ISLAMABAD: Pakistan’s oil refineries have informed government officials that their lenders will not provide loans for plant upgrades unless issues, including the sales tax exemption on petrol (MS), High-Speed Diesel (HSD), and light diesel oil (LDO), are resolved.
Managing directors from Pak-Arab Refinery Company, Pakistan Refinery Limited, National Refinery Limited, Attock Refinery Limited, and Cenergyico Pk Limited conveyed this during a meeting of the Working Group of the Special Investment Facilitation Council (SIFC), according to a senior official present at the meeting. High-ranking officials from the Federal Board of Revenue (FBR), Finance Ministry, Planning Commission, SIFC coordinator, and Petroleum Division also attended the meeting.
The FBR chairman admitted that imposing a sales tax exemption in the Finance Bill 2024-2025 was a mistake and acknowledged that refineries should have been consulted. The refineries countered that the Oil Companies Advisory Council (OCAC) had previously written to the FBR, highlighting that the tax exemption would hinder the planned $4-5 billion investment under the amended brownfield refinery policy.
Refinery representatives argued that the sales tax exemption on MS, HSD, and LDO has rendered refinery upgrade projects economically unviable, negatively impacting the internal rates of return (IRRs) and nullifying the government’s $1.6 billion incentive package over seven years. This measure also jeopardizes the sustainability of existing refining operations and puts new projects and the $5 billion investment at risk.

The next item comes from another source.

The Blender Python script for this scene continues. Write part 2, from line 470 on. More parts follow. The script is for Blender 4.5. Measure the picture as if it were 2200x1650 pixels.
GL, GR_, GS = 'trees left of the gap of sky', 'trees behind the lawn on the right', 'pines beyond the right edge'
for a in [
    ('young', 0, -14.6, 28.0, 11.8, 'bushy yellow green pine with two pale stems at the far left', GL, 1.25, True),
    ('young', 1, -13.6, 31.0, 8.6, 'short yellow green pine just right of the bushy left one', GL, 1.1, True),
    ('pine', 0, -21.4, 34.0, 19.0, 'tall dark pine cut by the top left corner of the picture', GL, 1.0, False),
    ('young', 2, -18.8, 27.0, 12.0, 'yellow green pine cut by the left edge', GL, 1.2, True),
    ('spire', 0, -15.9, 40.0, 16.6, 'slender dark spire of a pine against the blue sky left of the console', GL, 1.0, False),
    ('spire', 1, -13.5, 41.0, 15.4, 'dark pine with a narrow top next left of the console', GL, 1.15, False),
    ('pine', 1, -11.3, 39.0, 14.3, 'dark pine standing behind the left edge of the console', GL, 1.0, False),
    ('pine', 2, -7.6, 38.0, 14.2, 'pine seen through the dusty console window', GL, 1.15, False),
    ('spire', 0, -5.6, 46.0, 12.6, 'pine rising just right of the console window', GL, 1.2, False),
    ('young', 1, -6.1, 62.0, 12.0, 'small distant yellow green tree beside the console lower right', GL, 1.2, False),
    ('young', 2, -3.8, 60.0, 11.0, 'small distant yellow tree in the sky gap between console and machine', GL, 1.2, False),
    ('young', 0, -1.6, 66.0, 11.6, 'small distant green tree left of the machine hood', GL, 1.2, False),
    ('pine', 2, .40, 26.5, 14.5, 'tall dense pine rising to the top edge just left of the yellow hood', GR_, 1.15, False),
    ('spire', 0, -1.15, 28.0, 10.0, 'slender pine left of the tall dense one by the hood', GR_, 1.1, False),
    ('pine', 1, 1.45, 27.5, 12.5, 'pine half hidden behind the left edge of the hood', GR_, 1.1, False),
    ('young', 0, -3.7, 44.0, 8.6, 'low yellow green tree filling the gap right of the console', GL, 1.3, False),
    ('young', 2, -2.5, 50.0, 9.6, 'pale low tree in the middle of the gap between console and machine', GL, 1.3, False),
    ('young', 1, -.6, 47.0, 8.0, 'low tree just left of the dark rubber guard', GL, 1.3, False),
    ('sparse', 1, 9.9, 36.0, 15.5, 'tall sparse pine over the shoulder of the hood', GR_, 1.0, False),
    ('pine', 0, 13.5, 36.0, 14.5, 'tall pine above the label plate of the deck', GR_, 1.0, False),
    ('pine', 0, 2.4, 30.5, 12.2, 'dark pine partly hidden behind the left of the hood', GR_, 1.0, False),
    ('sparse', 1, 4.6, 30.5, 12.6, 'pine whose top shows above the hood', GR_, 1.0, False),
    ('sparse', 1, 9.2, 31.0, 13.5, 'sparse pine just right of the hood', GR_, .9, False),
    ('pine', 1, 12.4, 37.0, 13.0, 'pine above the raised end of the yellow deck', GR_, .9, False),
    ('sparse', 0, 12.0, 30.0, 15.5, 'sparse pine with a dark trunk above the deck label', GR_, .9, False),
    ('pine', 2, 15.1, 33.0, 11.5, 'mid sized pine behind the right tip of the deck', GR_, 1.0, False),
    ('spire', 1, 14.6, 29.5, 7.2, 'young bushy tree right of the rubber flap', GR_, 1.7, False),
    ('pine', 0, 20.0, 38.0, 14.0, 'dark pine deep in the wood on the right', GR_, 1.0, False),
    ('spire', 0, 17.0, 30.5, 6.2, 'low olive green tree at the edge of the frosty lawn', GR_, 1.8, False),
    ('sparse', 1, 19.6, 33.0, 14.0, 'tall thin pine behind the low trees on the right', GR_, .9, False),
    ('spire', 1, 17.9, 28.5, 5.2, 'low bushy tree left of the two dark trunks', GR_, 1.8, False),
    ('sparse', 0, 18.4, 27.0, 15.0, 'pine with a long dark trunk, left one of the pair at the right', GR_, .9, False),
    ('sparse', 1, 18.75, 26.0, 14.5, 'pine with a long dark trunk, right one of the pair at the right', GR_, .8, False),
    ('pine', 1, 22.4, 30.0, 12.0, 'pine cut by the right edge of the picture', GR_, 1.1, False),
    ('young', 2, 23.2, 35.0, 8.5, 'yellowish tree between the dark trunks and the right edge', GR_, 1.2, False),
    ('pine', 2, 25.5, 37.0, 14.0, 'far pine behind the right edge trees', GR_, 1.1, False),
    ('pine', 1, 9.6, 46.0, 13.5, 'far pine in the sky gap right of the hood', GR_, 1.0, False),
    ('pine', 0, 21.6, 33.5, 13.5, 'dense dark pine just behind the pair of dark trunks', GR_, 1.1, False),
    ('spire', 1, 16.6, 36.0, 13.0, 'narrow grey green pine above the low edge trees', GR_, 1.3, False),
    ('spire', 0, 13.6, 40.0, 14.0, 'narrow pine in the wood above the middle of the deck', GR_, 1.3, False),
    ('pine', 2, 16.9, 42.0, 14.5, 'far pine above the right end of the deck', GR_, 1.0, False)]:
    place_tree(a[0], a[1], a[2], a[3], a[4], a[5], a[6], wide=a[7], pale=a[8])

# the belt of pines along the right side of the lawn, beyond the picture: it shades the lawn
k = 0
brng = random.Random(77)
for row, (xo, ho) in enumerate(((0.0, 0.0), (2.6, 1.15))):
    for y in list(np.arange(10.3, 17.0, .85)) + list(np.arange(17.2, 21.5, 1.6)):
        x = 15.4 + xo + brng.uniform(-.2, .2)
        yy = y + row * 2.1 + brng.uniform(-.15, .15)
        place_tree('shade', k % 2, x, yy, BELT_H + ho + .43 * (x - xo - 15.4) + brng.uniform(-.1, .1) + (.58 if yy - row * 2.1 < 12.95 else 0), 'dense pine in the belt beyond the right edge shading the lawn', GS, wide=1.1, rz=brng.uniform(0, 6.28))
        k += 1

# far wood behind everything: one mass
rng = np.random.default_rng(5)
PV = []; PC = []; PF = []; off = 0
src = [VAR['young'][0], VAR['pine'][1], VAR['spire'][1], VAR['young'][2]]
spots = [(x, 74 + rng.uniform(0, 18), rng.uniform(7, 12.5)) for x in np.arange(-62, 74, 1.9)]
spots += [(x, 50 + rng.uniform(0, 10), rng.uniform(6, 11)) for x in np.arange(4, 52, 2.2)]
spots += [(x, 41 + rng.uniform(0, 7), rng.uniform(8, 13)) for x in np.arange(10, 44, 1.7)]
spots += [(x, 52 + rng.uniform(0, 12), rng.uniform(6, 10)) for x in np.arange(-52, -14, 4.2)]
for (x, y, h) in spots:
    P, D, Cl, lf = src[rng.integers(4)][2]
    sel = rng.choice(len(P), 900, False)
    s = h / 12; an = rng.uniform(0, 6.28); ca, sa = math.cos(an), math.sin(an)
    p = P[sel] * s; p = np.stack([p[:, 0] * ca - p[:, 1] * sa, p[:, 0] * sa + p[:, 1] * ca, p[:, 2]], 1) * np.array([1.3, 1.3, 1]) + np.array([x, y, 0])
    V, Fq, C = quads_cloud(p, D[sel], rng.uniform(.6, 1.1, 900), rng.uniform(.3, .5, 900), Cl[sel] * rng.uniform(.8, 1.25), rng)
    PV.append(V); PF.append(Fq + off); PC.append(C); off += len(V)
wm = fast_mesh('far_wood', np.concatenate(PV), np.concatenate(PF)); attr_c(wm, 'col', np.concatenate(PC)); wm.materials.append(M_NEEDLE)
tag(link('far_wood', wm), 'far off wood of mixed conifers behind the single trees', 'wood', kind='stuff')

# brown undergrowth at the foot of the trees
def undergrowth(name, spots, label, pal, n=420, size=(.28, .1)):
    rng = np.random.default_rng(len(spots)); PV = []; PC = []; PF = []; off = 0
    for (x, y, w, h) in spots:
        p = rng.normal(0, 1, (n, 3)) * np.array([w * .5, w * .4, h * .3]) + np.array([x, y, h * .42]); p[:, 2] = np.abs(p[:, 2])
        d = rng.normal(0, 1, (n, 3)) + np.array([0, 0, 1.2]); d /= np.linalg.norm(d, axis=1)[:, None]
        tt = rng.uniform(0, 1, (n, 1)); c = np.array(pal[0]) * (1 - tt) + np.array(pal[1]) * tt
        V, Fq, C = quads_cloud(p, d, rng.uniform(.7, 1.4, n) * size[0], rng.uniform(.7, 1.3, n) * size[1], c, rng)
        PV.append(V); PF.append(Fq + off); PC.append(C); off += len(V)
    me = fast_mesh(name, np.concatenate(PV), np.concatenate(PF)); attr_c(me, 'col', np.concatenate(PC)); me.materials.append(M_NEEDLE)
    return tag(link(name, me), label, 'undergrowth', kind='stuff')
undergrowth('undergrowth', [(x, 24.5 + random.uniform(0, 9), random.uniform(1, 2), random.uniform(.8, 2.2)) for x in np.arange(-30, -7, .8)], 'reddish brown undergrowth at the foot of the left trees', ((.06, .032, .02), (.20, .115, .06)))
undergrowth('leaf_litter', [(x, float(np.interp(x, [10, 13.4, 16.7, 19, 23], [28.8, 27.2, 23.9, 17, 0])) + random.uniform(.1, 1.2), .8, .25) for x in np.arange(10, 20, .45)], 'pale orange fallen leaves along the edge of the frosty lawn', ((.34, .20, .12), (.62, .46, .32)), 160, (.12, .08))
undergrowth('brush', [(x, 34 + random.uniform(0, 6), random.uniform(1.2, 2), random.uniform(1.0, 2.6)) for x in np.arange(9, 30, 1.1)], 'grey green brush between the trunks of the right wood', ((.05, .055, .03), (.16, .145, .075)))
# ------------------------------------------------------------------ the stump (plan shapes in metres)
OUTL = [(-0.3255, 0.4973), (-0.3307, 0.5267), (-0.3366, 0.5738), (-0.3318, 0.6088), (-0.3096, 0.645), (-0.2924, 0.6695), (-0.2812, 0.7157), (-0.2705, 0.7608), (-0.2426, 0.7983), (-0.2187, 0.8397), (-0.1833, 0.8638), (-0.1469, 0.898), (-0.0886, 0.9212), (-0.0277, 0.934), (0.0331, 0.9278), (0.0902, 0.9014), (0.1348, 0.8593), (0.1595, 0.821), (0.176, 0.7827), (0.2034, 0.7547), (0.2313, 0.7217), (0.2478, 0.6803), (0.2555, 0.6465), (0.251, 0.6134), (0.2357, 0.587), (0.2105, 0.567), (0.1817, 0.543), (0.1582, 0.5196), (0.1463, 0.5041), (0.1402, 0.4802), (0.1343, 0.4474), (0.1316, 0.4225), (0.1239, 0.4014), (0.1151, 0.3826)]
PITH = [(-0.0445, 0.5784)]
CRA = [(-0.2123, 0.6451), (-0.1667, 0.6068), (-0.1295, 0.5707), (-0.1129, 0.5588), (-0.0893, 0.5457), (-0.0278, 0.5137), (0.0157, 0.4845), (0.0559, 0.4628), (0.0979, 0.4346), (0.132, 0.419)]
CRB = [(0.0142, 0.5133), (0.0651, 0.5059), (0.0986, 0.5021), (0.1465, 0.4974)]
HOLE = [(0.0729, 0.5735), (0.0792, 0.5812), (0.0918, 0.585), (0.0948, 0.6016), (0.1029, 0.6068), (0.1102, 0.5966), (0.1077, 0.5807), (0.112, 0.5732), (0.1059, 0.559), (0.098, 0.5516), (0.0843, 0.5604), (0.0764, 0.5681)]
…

The meeting noted that oil marketing companies (OMCs) would also suffer due to potential sales tax refund issues. Consequently, refineries and OMCs will prepare a joint presentation on the impact of the sales tax exemption on the $5 billion investment in upgrade projects and the operations of existing refineries and OMCs. This presentation will be submitted to the SIFC apex committee for a final decision.
Options for addressing the issue include reversing the sales tax exemption through parliamentary action, restoring the zero-rated regime for the affected petroleum products, or imposing a sales tax on these products. The SIFC apex committee, attended by the Chief of Army Staff, will review these options in its next meeting.
Refineries have proposed an immediate imposition of a 3% to 5% sales tax on the products. While the FBR found this challenging at the current stage, they agreed to review the proposal. Any amendment to the Finance Act would require consultation with the IMF, as quoted by FBR officials.